Los ninivitas creyeron en su palabra, y eso sólo bastó para la conversión. Jesús,
por su parte, es el enviado de Dios, de Él procede, y es más que un profeta,
pero las reacciones de sus oyentes han sido de lo peor. Por eso los ninivitas
se levantarán contra esa generación perversa y la condenarán.
A continuación Jesús recuerda a
sus oyentes la historia de la reina del Sur o de Saba (1 Re 10, 1-29; 2 Cr 9,1-12), conocida como Balkis en la tradición
islámica, soberana de un pequeño reino al sur de Arabia, identificado como
Etiopía. Ella también es un signo porque hizo un largo viaje, cargada de
regalos de oro, piedras preciosas y especias, para escuchar la sabiduría del
rey Salomón; Jesús, por su parte, viene a Israel encarnando en su persona y
transmitiendo con su palabra la auténtica sabiduría de Dios y su proclamación
salvífica, pero le han dado la espalda, no han querido escucharlo. Por eso en
el día del juicio, la Reina del Sur acusará también a los detractores de Jesús,
porque Él es más que Salomón.
Por todo eso, Jesús se niega a
darles otra señal. Su persona y su palabra les deberían bastar. Él es el “testigo”

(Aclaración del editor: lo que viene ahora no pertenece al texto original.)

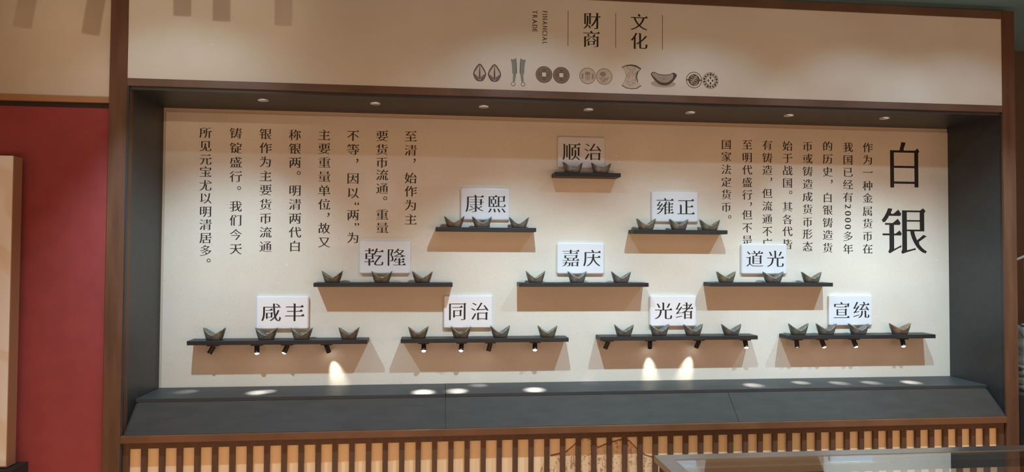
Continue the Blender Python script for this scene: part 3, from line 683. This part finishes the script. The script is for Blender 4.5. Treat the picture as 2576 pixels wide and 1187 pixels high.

primordial de Dios y de su amor; quien cree y confía en Él, acepta que Dios actúa
en él, ama, perdona, salva, instaura su Reino. Su credibilidad plena está
basada en la perfecta coherencia que se da entre su palabra y su vida. Ha
anunciado la buena noticia de la salvación ofrecida por Dios a todo el que se
convierte y cree.
En vez de pedirle signos hay que
escuchar su palabra y acoger su persona, su forma de ser humano. No hacen falta
signos espectaculares para responder a su llamado. Dios respeta la libertad de
sus hijos, que pueden acoger su ofrecimiento o rechazarlo, y respeta al mismo
tiempo la verdad del amor que no requiere de pruebas y crea libertad. Quien ama
a otro está siempre expuesto al rechazo y a sufrir por ello; pero no puede
constreñir. Quiere que se le ame libremente; lo contrario no es amor verdadero.